This year marks my 22nd year celebrating Downriver communities, people and issues with my editorial cartoons in The News-Herald. Twenty-two years is a long time, but our relationship goes back much longer than that. Thirty years longer, to be exact.
I grew up down river back when it was just that – two words, lower case – and meant, to many people who didn’t live here simply, “that area south of Detroit before you get to Monroe …”
I lived in Riverview (a village when I moved in), on Hinton and I learned my most important life lessons and made the best friends I ever had in that neighborhood and at St. Cyprian School. I got my haircuts at Hubert’s Barber Shop and learned to ride my two-wheeler one memorable weekend in the empty parking lot of People’s Bank.
I saw my favorite movies at the Fort George Drive-In and at the Wyandotte Theater (before there was even an “Annex”). I rode midway rides at the local amusement park at a time when places like Bob-Lo Island and Edgewater Park might as well have been Disney Land, because they all seemed equally distant.

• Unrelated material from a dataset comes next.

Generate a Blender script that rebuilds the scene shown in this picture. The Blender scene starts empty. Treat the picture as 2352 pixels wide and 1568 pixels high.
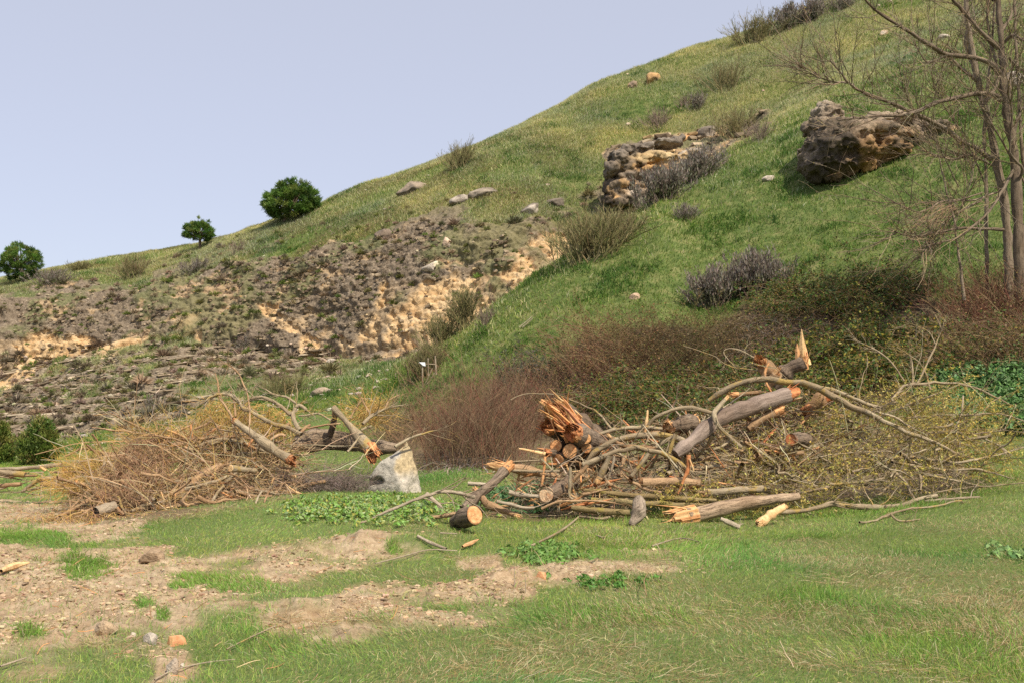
import bpy, math, random
import numpy as np
from mathutils import Vector

# ------------------------------------------------------------------ camera, sky, sun, exposure
scene = bpy.context.scene
COL = scene.collection
CAM_H = 1.6
PITCH = math.radians(4.2)
F = 2522.0                       # focal length in units of a 2352-wide picture
cam_data = bpy.data.cameras.new('camera')
cam_data.sensor_width = 36.0
cam_data.lens = 36.0 * F / 2352.0
cam_data.clip_start = 0.1
cam_data.clip_end = 3000.0
cam = bpy.data.objects.new('camera', cam_data)
COL.objects.link(cam)
cam.location = (0, 0, CAM_H)
cam.rotation_euler = (math.pi / 2 + PITCH, 0, 0)
scene.camera = cam

SUN_TO = Vector((0.34, -0.50, 0.80)).normalized()
SUN_EL = math.asin(SUN_TO.z)
SUN_AZ = math.atan2(SUN_TO.x, SUN_TO.y)
world = bpy.data.worlds.new('World')
scene.world = world
world.use_nodes = True
wn = world.node_tree.nodes
wl = world.node_tree.links
bgn = wn['Background']
sky = wn.new('ShaderNodeTexSky')
sky.sky_type = 'NISHITA'
sky.sun_disc = False
sky.sun_elevation = SUN_EL
sky.sun_rotation = SUN_AZ
sky.altitude = 900
sky.air_density = 1.0
sky.dust_density = 3.0
sky.ozone_density = 2.5
hs = wn.new('ShaderNodeHueSaturation')
hs.inputs['Hue'].default_value = 0.517
hs.inputs['Saturation'].default_value = 0.9
hs.inputs['Value'].default_value = 1.0
veil = wn.new('ShaderNodeMix'); veil.data_type = 'RGBA'
veil.inputs[0].default_value = 0.66
veil.inputs[7].default_value = (3.50, 3.60, 3.92, 1)      # even spring haze in the sky
wl.new(sky.outputs[0], hs.inputs['Color'])
wl.new(hs.outputs['Color'], veil.inputs[6])
wl.new(veil.outputs[2], bgn.inputs['Color'])
bgn.inputs['Strength'].default_value = 0.14

sun_data = bpy.data.lights.new('sun', 'SUN')
sun_data.energy = 4.2
sun_data.angle = math.radians(0.55)
sun_data.color = (1.0, 0.90, 0.74)
sun = bpy.data.objects.new('sun', sun_data)
COL.objects.link(sun)
sun.rotation_euler = SUN_TO.to_track_quat('Z', 'Y').to_euler()
sun.location = (-30, -20, 60)

scene.view_settings.view_transform = 'Standard'
scene.view_settings.look = 'None'
scene.view_settings.exposure = 0.5
scene.view_settings.gamma = 1.0
scene.render.engine = 'CYCLES'
scene.cycles.max_bounces = 6
scene.cycles.diffuse_bounces = 3
scene.cycles.transparent_max_bounces = 4
scene.cycles.use_denoising = False

rng = np.random.default_rng(7)
random.seed(7)

# ------------------------------------------------------------------ small maths helpers
def hash3(ix, iy, iz, seed):
    h = (ix.astype(np.uint32) * np.uint32(374761393) + iy.astype(np.uint32) * np.uint32(668265263)
         + iz.astype(np.uint32) * np.uint32(2147483647) + np.uint32(seed) * np.uint32(144665))
    h = (h ^ (h >> np.uint32(13))) * np.uint32(1274126177)
    h = h ^ (h >> np.uint32(16))
    return h.astype(np.float64) / 4294967295.0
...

I played “army” at Memorial Park and I made many braided key chains at the activity center (which looked very much like a garage) at Ray St. Park. I collected empty two-cent pop bottles and cashed them in for penny candy at Ed’s Market or at Pat’s Stone Front Market, depending upon which side of town my buddies and I were “working.”
And my best memories are of those buddies – of Mark and Johnny, Joe, Fred and Ronald, David, Richard, Greg, Larry, Kurt and Neven; and of the girls I pretended not to like, too – Carla, Diane, Karen, Philomene and Suzy.
Life and career led me away from Downriver – but not far. My kids have been to St. Cyprian Church, they’ve played at Memorial Park, they’ve had frozen custard at the Bob-Jo and I drag them annually to go Cruisin’ Downriver.
Downriver was, is and always will be, my home, even though my address isn’t on Hinton anymore. Now it’s in my heart.